Work to be completed ::
Please set down all the lines beneath this one exactly, without the pictures.

··· Information shown

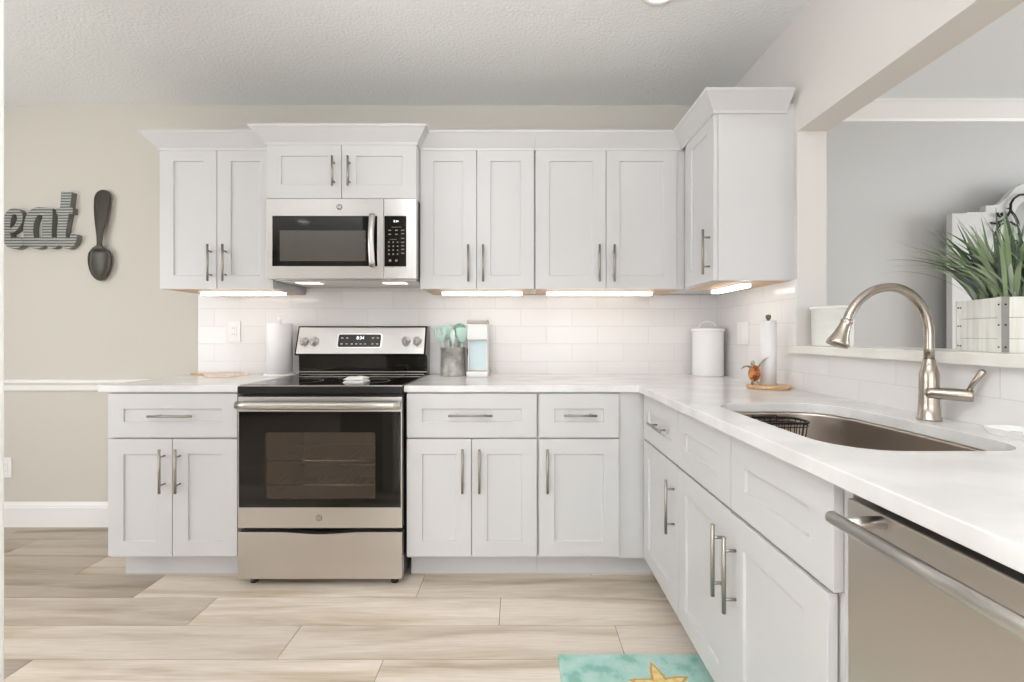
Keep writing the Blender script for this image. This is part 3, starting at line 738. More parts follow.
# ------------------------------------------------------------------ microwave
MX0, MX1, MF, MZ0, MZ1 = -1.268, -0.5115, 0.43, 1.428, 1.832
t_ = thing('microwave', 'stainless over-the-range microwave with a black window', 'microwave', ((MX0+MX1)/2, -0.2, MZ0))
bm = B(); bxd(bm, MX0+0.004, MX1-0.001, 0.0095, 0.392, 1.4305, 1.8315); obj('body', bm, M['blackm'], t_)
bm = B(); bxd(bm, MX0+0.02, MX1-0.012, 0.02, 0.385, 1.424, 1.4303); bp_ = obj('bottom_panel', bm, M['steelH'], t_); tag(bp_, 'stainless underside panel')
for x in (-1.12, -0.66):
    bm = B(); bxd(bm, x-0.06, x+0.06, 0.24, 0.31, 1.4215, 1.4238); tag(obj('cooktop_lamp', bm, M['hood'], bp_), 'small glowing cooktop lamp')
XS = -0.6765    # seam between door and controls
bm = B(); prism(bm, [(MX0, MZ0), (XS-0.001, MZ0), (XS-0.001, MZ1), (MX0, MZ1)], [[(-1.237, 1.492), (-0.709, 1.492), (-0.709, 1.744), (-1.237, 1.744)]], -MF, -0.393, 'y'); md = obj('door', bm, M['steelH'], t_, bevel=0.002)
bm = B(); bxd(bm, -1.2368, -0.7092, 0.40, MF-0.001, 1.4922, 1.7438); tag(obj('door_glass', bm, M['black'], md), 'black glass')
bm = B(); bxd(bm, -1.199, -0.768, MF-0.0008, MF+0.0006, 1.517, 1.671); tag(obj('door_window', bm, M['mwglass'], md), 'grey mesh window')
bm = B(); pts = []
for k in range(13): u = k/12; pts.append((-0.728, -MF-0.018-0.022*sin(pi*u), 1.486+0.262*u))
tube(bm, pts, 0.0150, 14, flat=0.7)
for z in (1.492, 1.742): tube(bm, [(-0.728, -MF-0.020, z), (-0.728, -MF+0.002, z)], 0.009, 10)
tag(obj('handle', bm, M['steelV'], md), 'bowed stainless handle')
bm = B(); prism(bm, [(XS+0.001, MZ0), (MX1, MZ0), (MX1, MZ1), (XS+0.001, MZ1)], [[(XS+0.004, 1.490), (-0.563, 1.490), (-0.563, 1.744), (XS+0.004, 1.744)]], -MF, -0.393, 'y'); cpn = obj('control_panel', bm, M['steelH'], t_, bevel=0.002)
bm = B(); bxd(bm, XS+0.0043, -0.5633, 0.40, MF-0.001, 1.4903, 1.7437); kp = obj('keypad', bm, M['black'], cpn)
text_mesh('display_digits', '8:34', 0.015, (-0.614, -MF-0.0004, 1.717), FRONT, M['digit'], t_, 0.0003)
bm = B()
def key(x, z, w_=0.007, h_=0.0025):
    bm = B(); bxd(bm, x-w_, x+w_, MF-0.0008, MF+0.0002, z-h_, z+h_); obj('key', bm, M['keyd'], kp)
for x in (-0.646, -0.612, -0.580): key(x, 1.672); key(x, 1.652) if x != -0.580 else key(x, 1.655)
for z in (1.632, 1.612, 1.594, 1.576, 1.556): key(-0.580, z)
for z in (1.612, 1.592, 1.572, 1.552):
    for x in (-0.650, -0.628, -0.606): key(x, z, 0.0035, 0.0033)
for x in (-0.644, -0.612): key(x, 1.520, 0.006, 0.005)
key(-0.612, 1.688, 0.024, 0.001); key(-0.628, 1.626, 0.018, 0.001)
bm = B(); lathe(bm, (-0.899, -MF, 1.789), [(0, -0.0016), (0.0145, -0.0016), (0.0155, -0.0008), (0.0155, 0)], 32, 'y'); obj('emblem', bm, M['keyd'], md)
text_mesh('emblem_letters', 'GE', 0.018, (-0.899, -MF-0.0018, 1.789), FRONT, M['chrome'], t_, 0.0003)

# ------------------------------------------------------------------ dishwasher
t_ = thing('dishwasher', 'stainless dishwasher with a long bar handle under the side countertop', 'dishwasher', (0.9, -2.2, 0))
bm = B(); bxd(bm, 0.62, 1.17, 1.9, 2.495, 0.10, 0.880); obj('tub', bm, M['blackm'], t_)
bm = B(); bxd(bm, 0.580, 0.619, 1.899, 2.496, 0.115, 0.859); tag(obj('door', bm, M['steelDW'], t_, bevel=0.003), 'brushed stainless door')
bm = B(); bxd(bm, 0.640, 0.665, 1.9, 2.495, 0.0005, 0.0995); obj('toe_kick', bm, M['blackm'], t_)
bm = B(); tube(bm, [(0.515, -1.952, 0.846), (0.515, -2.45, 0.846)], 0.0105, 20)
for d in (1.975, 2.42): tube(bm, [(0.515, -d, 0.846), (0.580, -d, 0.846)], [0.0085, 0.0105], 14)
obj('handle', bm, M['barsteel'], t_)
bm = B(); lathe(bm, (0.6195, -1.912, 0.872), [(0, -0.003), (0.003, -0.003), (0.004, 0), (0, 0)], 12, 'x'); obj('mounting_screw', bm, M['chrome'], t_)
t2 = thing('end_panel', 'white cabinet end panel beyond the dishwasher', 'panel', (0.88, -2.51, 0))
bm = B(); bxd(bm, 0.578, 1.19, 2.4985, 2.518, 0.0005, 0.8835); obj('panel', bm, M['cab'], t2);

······

Final result ::
Keep writing the Blender script for this image. This is part 3, starting at line 738. More parts follow.
# ------------------------------------------------------------------ microwave
MX0, MX1, MF, MZ0, MZ1 = -1.268, -0.5115, 0.43, 1.428, 1.832
t_ = thing('microwave', 'stainless over-the-range microwave with a black window', 'microwave', ((MX0+MX1)/2, -0.2, MZ0))
bm = B(); bxd(bm, MX0+0.004, MX1-0.001, 0.0095, 0.392, 1.4305, 1.8315); obj('body', bm, M['blackm'], t_)
bm = B(); bxd(bm, MX0+0.02, MX1-0.012, 0.02, 0.385, 1.424, 1.4303); bp_ = obj('bottom_panel', bm, M['steelH'], t_); tag(bp_, 'stainless underside panel')
for x in (-1.12, -0.66):
    bm = B(); bxd(bm, x-0.06, x+0.06, 0.24, 0.31, 1.4215, 1.4238); tag(obj('cooktop_lamp', bm, M['hood'], bp_), 'small glowing cooktop lamp')
XS = -0.6765    # seam between door and controls
bm = B(); prism(bm, [(MX0, MZ0), (XS-0.001, MZ0), (XS-0.001, MZ1), (MX0, MZ1)], [[(-1.237, 1.492), (-0.709, 1.492), (-0.709, 1.744), (-1.237, 1.744)]], -MF, -0.393, 'y'); md = obj('door', bm, M['steelH'], t_, bevel=0.002)
bm = B(); bxd(bm, -1.2368, -0.7092, 0.40, MF-0.001, 1.4922, 1.7438); tag(obj('door_glass', bm, M['black'], md), 'black glass')
bm = B(); bxd(bm, -1.199, -0.768, MF-0.0008, MF+0.0006, 1.517, 1.671); tag(obj('door_window', bm, M['mwglass'], md), 'grey mesh window')
bm = B(); pts = []
for k in range(13): u = k/12; pts.append((-0.728, -MF-0.018-0.022*sin(pi*u), 1.486+0.262*u))
tube(bm, pts, 0.0150, 14, flat=0.7)
for z in (1.492, 1.742): tube(bm, [(-0.728, -MF-0.020, z), (-0.728, -MF+0.002, z)], 0.009, 10)
tag(obj('handle', bm, M['steelV'], md), 'bowed stainless handle')
bm = B(); prism(bm, [(XS+0.001, MZ0), (MX1, MZ0), (MX1, MZ1), (XS+0.001, MZ1)], [[(XS+0.004, 1.490), (-0.563, 1.490), (-0.563, 1.744), (XS+0.004, 1.744)]], -MF, -0.393, 'y'); cpn = obj('control_panel', bm, M['steelH'], t_, bevel=0.002)
bm = B(); bxd(bm, XS+0.0043, -0.5633, 0.40, MF-0.001, 1.4903, 1.7437); kp = obj('keypad', bm, M['black'], cpn)
text_mesh('display_digits', '8:34', 0.015, (-0.614, -MF-0.0004, 1.717), FRONT, M['digit'], t_, 0.0003)
bm = B()
def key(x, z, w_=0.007, h_=0.0025):
    bm = B(); bxd(bm, x-w_, x+w_, MF-0.0008, MF+0.0002, z-h_, z+h_); obj('key', bm, M['keyd'], kp)
for x in (-0.646, -0.612, -0.580): key(x, 1.672); key(x, 1.652) if x != -0.580 else key(x, 1.655)
for z in (1.632, 1.612, 1.594, 1.576, 1.556): key(-0.580, z)
for z in (1.612, 1.592, 1.572, 1.552):
    for x in (-0.650, -0.628, -0.606): key(x, z, 0.0035, 0.0033)
for x in (-0.644, -0.612): key(x, 1.520, 0.006, 0.005)
key(-0.612, 1.688, 0.024, 0.001); key(-0.628, 1.626, 0.018, 0.001)
bm = B(); lathe(bm, (-0.899, -MF, 1.789), [(0, -0.0016), (0.0145, -0.0016), (0.0155, -0.0008), (0.0155, 0)], 32, 'y'); obj('emblem', bm, M['keyd'], md)
text_mesh('emblem_letters', 'GE', 0.018, (-0.899, -MF-0.0018, 1.789), FRONT, M['chrome'], t_, 0.0003)

# ------------------------------------------------------------------ dishwasher
t_ = thing('dishwasher', 'stainless dishwasher with a long bar handle under the side countertop', 'dishwasher', (0.9, -2.2, 0))
bm = B(); bxd(bm, 0.62, 1.17, 1.9, 2.495, 0.10, 0.880); obj('tub', bm, M['blackm'], t_)
bm = B(); bxd(bm, 0.580, 0.619, 1.899, 2.496, 0.115, 0.859); tag(obj('door', bm, M['steelDW'], t_, bevel=0.003), 'brushed stainless door')
bm = B(); bxd(bm, 0.640, 0.665, 1.9, 2.495, 0.0005, 0.0995); obj('toe_kick', bm, M['blackm'], t_)
bm = B(); tube(bm, [(0.515, -1.952, 0.846), (0.515, -2.45, 0.846)], 0.0105, 20)
for d in (1.975, 2.42): tube(bm, [(0.515, -d, 0.846), (0.580, -d, 0.846)], [0.0085, 0.0105], 14)
obj('handle', bm, M['barsteel'], t_)
bm = B(); lathe(bm, (0.6195, -1.912, 0.872), [(0, -0.003), (0.003, -0.003), (0.004, 0), (0, 0)], 12, 'x'); obj('mounting_screw', bm, M['chrome'], t_)
t2 = thing('end_panel', 'white cabinet end panel beyond the dishwasher', 'panel', (0.88, -2.51, 0))
bm = B(); bxd(bm, 0.578, 1.19, 2.4985, 2.518, 0.0005, 0.8835); obj('panel', bm, M['cab'], t2);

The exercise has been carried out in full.